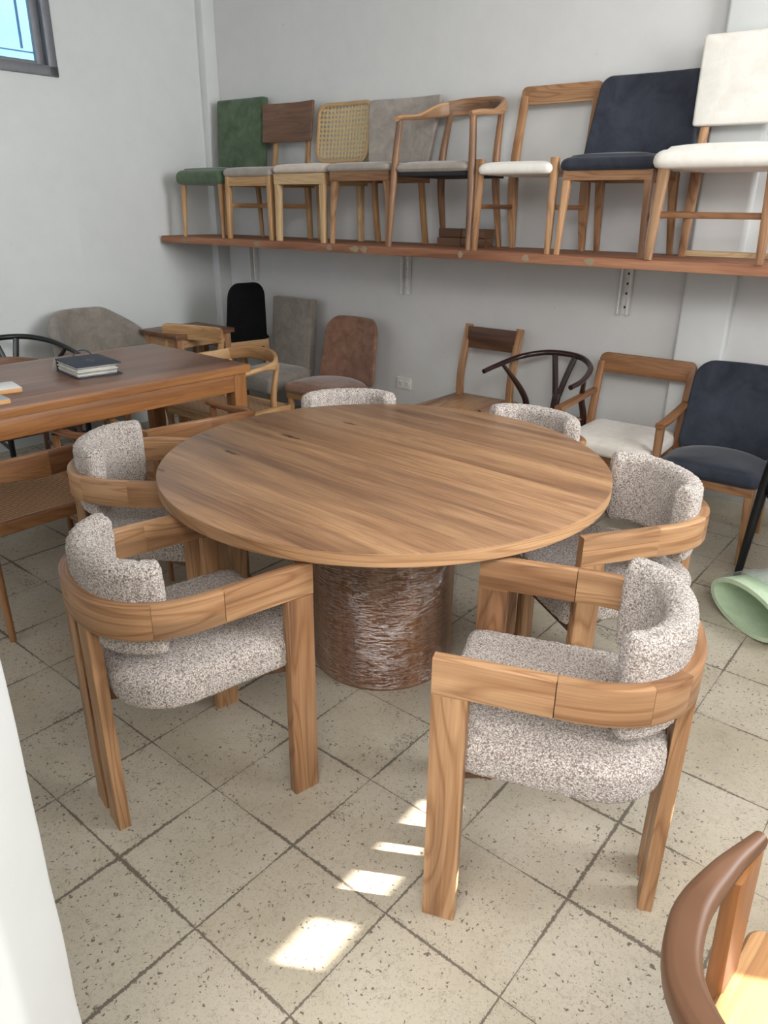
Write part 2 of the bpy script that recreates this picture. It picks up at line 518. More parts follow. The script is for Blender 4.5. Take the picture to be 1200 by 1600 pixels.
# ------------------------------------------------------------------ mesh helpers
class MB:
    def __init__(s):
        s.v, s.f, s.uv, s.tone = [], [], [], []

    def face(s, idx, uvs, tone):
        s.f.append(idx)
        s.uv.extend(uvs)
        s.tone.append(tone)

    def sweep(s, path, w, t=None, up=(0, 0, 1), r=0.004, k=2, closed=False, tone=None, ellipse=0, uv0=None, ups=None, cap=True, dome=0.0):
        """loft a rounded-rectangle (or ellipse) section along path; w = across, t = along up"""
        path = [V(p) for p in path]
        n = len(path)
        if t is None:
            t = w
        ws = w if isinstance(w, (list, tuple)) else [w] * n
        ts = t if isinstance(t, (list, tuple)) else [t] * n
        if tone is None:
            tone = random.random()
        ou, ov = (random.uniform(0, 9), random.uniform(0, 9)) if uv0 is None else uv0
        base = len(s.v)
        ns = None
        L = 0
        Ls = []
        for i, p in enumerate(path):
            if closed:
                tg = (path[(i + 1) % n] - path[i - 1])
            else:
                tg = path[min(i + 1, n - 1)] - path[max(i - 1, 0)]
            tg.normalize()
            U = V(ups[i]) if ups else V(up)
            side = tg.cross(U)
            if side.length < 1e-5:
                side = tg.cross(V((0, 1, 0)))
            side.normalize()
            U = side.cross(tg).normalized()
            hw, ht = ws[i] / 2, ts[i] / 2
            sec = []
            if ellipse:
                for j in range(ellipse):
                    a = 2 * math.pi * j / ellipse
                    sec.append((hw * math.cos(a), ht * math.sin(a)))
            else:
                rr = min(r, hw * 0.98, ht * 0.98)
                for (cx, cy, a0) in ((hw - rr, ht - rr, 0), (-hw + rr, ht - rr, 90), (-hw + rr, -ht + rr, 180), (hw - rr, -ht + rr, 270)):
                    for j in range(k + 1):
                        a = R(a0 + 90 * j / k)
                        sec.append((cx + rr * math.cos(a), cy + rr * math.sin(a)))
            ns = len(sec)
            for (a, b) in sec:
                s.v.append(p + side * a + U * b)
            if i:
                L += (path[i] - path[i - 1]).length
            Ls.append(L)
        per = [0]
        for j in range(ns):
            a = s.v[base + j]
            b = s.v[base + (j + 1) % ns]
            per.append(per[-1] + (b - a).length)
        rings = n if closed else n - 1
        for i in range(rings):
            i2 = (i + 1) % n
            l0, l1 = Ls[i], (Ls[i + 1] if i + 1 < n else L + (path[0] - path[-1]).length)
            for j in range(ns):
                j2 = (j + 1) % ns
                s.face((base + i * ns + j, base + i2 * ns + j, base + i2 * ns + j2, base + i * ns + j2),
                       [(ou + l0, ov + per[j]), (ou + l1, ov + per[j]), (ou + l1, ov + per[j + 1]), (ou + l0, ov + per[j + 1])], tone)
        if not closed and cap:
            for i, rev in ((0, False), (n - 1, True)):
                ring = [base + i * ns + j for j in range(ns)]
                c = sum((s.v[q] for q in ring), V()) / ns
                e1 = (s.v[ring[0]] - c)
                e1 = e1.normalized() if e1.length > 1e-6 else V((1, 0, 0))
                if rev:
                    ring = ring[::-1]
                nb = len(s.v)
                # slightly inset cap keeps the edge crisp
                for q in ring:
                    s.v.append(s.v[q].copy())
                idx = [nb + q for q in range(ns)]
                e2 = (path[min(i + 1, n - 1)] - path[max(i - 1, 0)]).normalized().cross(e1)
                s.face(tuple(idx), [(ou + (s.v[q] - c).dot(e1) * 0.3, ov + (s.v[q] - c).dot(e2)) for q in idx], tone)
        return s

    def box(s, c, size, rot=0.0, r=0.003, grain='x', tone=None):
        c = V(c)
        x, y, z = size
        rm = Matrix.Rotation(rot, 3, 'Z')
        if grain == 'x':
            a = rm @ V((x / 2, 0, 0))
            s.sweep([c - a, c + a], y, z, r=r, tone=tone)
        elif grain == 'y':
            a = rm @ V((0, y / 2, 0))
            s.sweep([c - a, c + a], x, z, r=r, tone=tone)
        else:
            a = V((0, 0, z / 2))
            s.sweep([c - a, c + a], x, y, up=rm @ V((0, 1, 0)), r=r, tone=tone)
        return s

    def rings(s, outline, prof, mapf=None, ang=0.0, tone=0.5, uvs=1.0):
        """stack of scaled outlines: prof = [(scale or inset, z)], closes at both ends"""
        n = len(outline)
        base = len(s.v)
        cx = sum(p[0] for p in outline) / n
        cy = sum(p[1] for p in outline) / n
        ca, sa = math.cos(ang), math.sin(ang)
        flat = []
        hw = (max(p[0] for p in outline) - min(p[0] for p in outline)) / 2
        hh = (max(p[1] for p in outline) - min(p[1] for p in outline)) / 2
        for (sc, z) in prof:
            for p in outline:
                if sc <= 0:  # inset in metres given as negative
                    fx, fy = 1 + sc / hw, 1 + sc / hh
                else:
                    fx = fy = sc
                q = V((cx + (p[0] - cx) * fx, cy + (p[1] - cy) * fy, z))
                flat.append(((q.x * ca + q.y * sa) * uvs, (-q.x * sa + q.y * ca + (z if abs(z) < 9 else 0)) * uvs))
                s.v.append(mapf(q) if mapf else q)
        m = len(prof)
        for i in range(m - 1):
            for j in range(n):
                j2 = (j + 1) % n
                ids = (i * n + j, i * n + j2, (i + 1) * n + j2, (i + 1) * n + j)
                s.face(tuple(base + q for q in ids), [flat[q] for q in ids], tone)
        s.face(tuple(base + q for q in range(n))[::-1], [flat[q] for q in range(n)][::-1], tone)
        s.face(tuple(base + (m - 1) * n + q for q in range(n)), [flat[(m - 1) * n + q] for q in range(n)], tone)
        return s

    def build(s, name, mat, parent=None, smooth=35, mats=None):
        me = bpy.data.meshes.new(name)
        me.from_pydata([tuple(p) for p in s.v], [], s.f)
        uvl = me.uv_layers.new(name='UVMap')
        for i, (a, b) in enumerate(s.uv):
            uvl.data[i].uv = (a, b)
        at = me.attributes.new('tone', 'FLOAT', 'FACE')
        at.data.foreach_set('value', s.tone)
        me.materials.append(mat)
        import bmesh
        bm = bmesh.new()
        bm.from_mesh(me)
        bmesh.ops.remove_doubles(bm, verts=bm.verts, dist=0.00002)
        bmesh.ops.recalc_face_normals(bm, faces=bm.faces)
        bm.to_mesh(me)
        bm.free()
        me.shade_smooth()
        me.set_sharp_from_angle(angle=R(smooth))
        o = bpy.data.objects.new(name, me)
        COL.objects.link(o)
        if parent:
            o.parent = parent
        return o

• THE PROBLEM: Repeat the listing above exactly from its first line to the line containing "s.tone.append(tone)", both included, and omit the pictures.

• WRITTEN RESPONSE:
Write part 2 of the bpy script that recreates this picture. It picks up at line 518. More parts follow. The script is for Blender 4.5. Take the picture to be 1200 by 1600 pixels.
# ------------------------------------------------------------------ mesh helpers
class MB:
    def __init__(s):
        s.v, s.f, s.uv, s.tone = [], [], [], []

    def face(s, idx, uvs, tone):
        s.f.append(idx)
        s.uv.extend(uvs)
        s.tone.append(tone)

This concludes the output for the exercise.